What the task requires: Repeat the material exactly from its first line to the line that includes "C.cycles.sample_clamp_indirect = 6.0". Skip pictures.

* Start Given data *

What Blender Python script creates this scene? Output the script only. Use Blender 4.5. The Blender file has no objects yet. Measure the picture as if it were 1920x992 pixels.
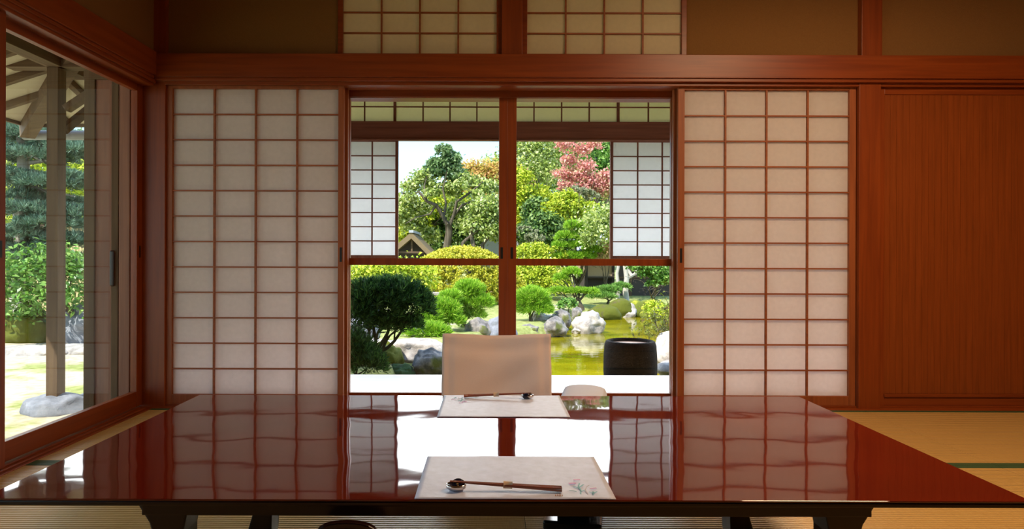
import bpy, math, random
import numpy as np
from mathutils import Vector, Matrix, noise
C = bpy.context.scene
COL = C.collection
# ------------------------------------------------------------------ camera, world, sun, exposure
F, PX, PY, H = 1250.0, 917.0, 483.0, 0.826        # focal length in pixels, vanishing point, eye height
cam = bpy.data.objects.new('camera', bpy.data.cameras.new('camera')); COL.objects.link(cam)
cam.data.sensor_width = 36.0; cam.data.lens = 36.0*F/1920.0
cam.data.shift_x = (960-PX)/1920.0; cam.data.shift_y = -(496-PY)/1920.0
cam.data.clip_start = 0.02; cam.data.clip_end = 500
cam.matrix_world = Matrix.Translation((0, 0, H)) @ Matrix.Rotation(math.radians(90), 4, 'X') @ Matrix.Rotation(math.radians(0.17), 4, 'Z')
C.camera = cam
C.view_settings.view_transform = 'Standard'; C.view_settings.look = 'None'
C.view_settings.exposure = 0.6; C.view_settings.gamma = 1.0; C.view_settings.use_curve_mapping = False
C.cycles.use_denoising = True
C.cycles.max_bounces = 14; C.cycles.transparent_max_bounces = 24; C.cycles.transmission_bounces = 10
C.cycles.diffuse_bounces = 6; C.cycles.glossy_bounces = 5
C.cycles.sample_clamp_indirect = 6.0

SUN_STRENGTH, SKY_STRENGTH, ADDED_CLOUD = 5.8, 1.4, 4.6
LAMP_POWER = 35.0
w = bpy.data.worlds.new('sky'); C.world = w; w.use_nodes = True
nt = w.node_tree; nt.nodes.clear()
def WN(t, **k):
    n = nt.nodes.new(t)
    for a, b in k.items(): setattr(n, a, b)
    return n
out = WN('ShaderNodeOutputWorld'); bg = WN('ShaderNodeBackground'); bg.inputs[1].default_value = SKY_STRENGTH
tc = WN('ShaderNodeTexCoord'); sep = WN('ShaderNodeSeparateXYZ'); nt.links.new(tc.outputs['Generated'], sep.inputs[0])
rp = WN('ShaderNodeValToRGB'); nt.links.new(sep.outputs['Z'], rp.inputs[0])
e = rp.color_ramp.elements
e[0].position = 0.0; e[0].color = (0.80, 0.98, 1.0, 1); e[1].position = 0.9; e[1].color = (0.22, 0.42, 0.80, 1)
for p, c in ((0.06, (0.72, 0.96, 1.0, 1)), (0.17, (0.46, 0.76, 1.0, 1)), (0.45, (0.36, 0.60, 0.95, 1))):
    k = e.new(p); k.color = c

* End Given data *

Output below:
What Blender Python script creates this scene? Output the script only. Use Blender 4.5. The Blender file has no objects yet. Measure the picture as if it were 1920x992 pixels.
import bpy, math, random
import numpy as np
from mathutils import Vector, Matrix, noise
C = bpy.context.scene
COL = C.collection
# ------------------------------------------------------------------ camera, world, sun, exposure
F, PX, PY, H = 1250.0, 917.0, 483.0, 0.826        # focal length in pixels, vanishing point, eye height
cam = bpy.data.objects.new('camera', bpy.data.cameras.new('camera')); COL.objects.link(cam)
cam.data.sensor_width = 36.0; cam.data.lens = 36.0*F/1920.0
cam.data.shift_x = (960-PX)/1920.0; cam.data.shift_y = -(496-PY)/1920.0
cam.data.clip_start = 0.02; cam.data.clip_end = 500
cam.matrix_world = Matrix.Translation((0, 0, H)) @ Matrix.Rotation(math.radians(90), 4, 'X') @ Matrix.Rotation(math.radians(0.17), 4, 'Z')
C.camera = cam
C.view_settings.view_transform = 'Standard'; C.view_settings.look = 'None'
C.view_settings.exposure = 0.6; C.view_settings.gamma = 1.0; C.view_settings.use_curve_mapping = False
C.cycles.use_denoising = True
C.cycles.max_bounces = 14; C.cycles.transparent_max_bounces = 24; C.cycles.transmission_bounces = 10
C.cycles.diffuse_bounces = 6; C.cycles.glossy_bounces = 5
C.cycles.sample_clamp_indirect = 6.0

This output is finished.